Cookbook Spotlight – Scots Cooking

I recently took this book out of the library in my ongoing search for the perfect bap recipe. I have a real hunger for a connection with my ancestral roots, so a whole book of traditional Scottish recipes really appealed to me.

I had a hard time finding anything to eat when I was is Scotland 10 years ago (being a vegetarian and pregnant at the time didn’t help), but the author does a good job of going back to traditional Scotch fare, focusing on what a typical family would have eaten before the advent of the overly processed, fatty food (deep fried Snickers anyone?) that Scots are so famous for now. The pages are packed with hearty, comforting meals, many of which I hope to try: Cranachan (a mixture of toasted oats, fruit, cream and honey – similar to muesli but with a hit of whisky!), several different kinds of shortbread, as well as oat cakes. The names for things are a riot: Champit tatties, Forfar bridies, bashed neeps, and cabbie claw, just to name a few.

The bap recipe seems like a good one. They only came out of the oven an hour ago and most of them have already been scarfed down – that seems like rave reviews to me. I was actually able to make myself squash them a bit before I put them into the oven this time (I couldn’t bring myself to do it when I last made them), giving them their traditional flattish appearance, and they turned out just right. According to the author, the usual way of eating these soft, squishy breakfast rolls is to slip an egg and some bacon into one that’s been halved and buttered, but they’re also delectable with honey and jam (at any time of day).

9 thoughts on “Cookbook Spotlight – Scots Cooking”

  • mmm, now I’m hungry!

    You got me with the bashed neeps and the cranachan

    not together

    if you haven’t checked out my recipe blog you should! I have lots of Scandinavian recipes (not all Norwegian but a fair amount are). I’m working on wooing my ‘sister’ to email me some of her favorite recipes, right now we are hoping for an inside view of how her and her daughters celebrate the Yuletide holidays.

  • Sounds like a good workin’ bap recipe. I think I will mosy on over the library and find this book. I agree that the Scots recipes in my family are rather fattenning but the names are a hoot!!

  • Solo Adan – ยกHola, y gracias!

    Steph – I will definitely check out your recipe blog. I’ve made lefse before, but I haven’t made a lot of other Norwegian dishes, (I just keep stealing recipes from a Swedish friend of mine). They sure know how to celebrate the holidays!

    Funkyewe – Let me know if you try some of the other recipes!

  • You might also like Nick Nairn’s ‘New Scottish Cooking’.

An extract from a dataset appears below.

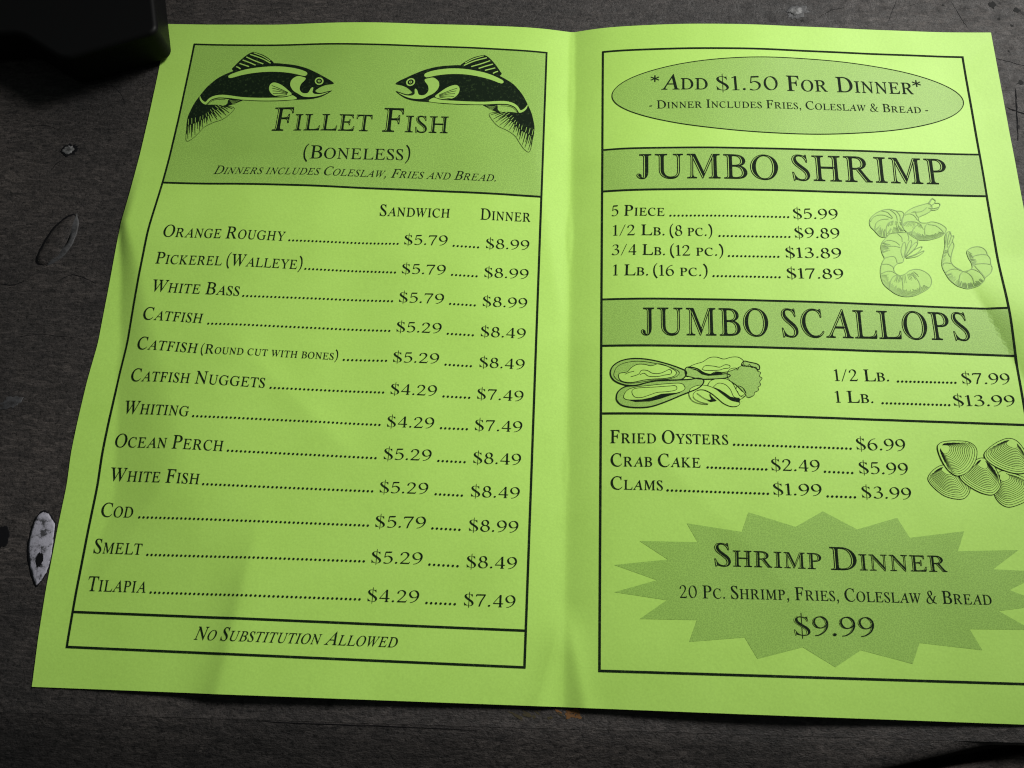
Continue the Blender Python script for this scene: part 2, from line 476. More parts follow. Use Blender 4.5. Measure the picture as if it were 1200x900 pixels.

    I have a couple of Sue Lawrence’s books as I’m very fond of traditional Scottish fare. I’ve made baps from her recipe but make them bigger and flatter as baps are in the North of England where I lived until 1986. There, they are used for very filling sandwiches.

    I’m in London now, altho’ longing to go back up North or to Scotland. I’ve been reading your blog for a few months now and really like it.

    There is a Norwegian book… Let me find it.

  • Denzylle – Thank you for the book recommendation and the link!
    I was wondering about making the baps bigger and using them like ciabatta buns, I’m glad to hear you’ve done it successfully.

    Rabah Qail – Thanks for stopping by!

  • If you’re looking for Norwegian recipes, I certainly have some favorites I could send you. Mmm…just thinking about it makes me hungry.